Le campagnard ne laisse pas d’être un peu routinier. Il lui en coûte de changer ses habitudes ; mais en présence des masses urbaines qui souvent vont trop vite, c’est un bienfait de posséder le contrepoids d’un groupe considérable de citoyens qui ne feront qu’à bon escient un pas dans les voies nouvelles. Pareille au sabot qui presse sur la roue de la voiture aux fortes pentes, la classe agricole retient le « char de l’Etat » dans les momens où il menace de prendre une allure désordonnée. Elle ménage la transition d’un état de choses à un autre. Elle prépare ainsi les conditions les meilleures pour le progrès continu, le seul sérieux parce qu’il est le seul durable. Le beau profit, en effet, pour un peuple, de brûler les étapes, de proclamer des principes aussi sublimes que l’on voudra, mais qui le dépassent, dont il ne vivra pas et sur lesquels il reviendra sans cesse, de se donner des lois et des institutions fort sagement conçues, nous le voulons bien, mais avec lesquelles il sera constamment en désaccord et qu’il s’habituera peut-être à fouler aux pieds de propos délibéré ! Ainsi donc, à quelque point de vue que l’on se place, la question de la dépopulation des campagnes est une grosse question.

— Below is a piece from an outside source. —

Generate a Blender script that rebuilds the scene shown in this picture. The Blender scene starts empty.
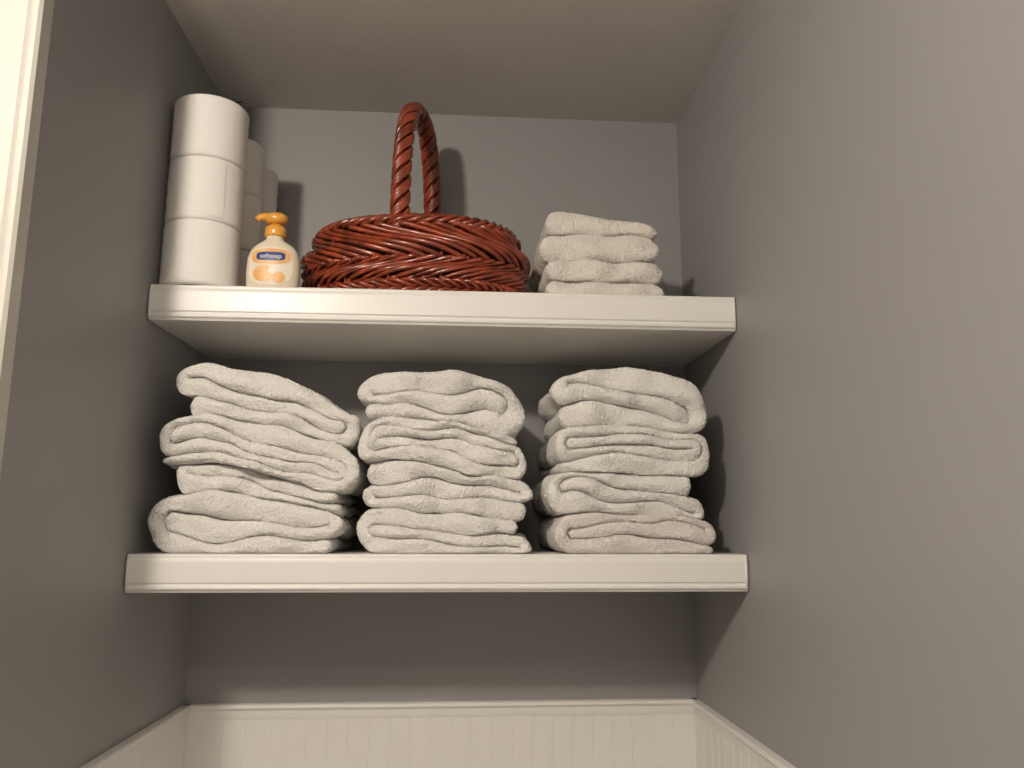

Si grave qu’il soit, ce problème serait pourtant susceptible d’une solution immédiate et directe. Supposons que l’on nous apportât cette bonne nouvelle :

« Beaucoup de campagnards jettent le manche après la cognée et vont grossir le flot des centres industriels et commerciaux. » Le fait est indéniable, il ne se discute pas, mais voici, en opposition à cet exode qui tend à drainer les districts ruraux, « nous commençons à discerner un mouvement contraire, une réaction contre cette tendance, une vague de retour, comme dirait Herbert Spencer. Nous voyons des jeunes gens des deux sexes, des riches, des pauvres, des personnes appartenant aux diverses classes de la population revenir par goût, par une sorte d’atavisme inconscient, à la carrière agricole. Les villes rejettent une portion de leurs habitans vers les campagnes : ceux qui sont nés agriculteurs, en dépit de leur éloignement ou de leur ignorance de la vie des champs, ceux qui fuient le bruit, le train et les exigences du monde, la fièvre et les fumées de la spéculation, et préfèrent à toute autre chose le calme, le repos, les garanties d’un bien-être, modeste peut-être, mais assuré, le plein air et une certaine indépendance. L’équilibre est rompu sans doute, entre les centres urbains et les centres ruraux, mais il pourra se rétablir. Un fait nouveau se dessine : attendons, et évertuons-nous, par tous les moyens, à lui donner l’ampleur qu’il pourra prendre un jour. »

Ce sont là, on en conviendra, des paroles qui dissiperaient bien des inquiétudes, qui rasséréneraient bien des esprits.

Mais, pour nous en tenir à ce qui est, si pénible que cela soit, reconnaissons tout ce que le désarroi actuel a d’intense, de violent et presque d’irrémédiable. N’oublions pas cependant que le caractère du progrès est de déterminer des crises qui, à leur tour, cèdent à une nouvelle poussée de ce même progrès, une fois que la transformation opérée a porté toutes ses conséquences. Les spécialistes nous diront, ils nous disent déjà d’où viendra le salut pour les campagnes ; et, comme la crise est double, qu’elle congestionne les villes dans la proportion où elle dépeuple les champs, ils nous indiqueront aussi les mesures à prendre en vue de préparer, pour l’avenir, des cités répondant mieux aux besoins des fourmilières humaines qui y vivent. Les pages que nous venons de tracer, et que nous arrêterons là, pourront être considérées comme une introduction au vaste sujet qui se dresse devant nous, et dont nul ne saurait s’exagérer les difficultés, la complexité surtout, non plus que le caractère si actuel et si pressant.


LOUIS WUARIN.

  1. Pour prévenir tout malentendu, nous ferons remarquer que noud n’embrassons dans cette généralisation que les rentrées de l’ancien monde. Dans les pays nouveaux tels que les États-Unis et l’Australie, on avait vu déjà, alors que rien d’exceptionnel ne se passait encore chez nous, surgir des cités géantes en plein désert, semblables à ces champignons qui sortent du sol en une nuit : Chicago, Sidney, Melbourne, etc. Mais ce phénomène tenait à des causes particulières. En Europe, il était demeuré presque inconnu. Il ne s’y était manifesté que dans des cas fort rares, et encore sans présenter jamais une pareille allure de prodige.
  2. Voyez Annales de Géographie, 1898.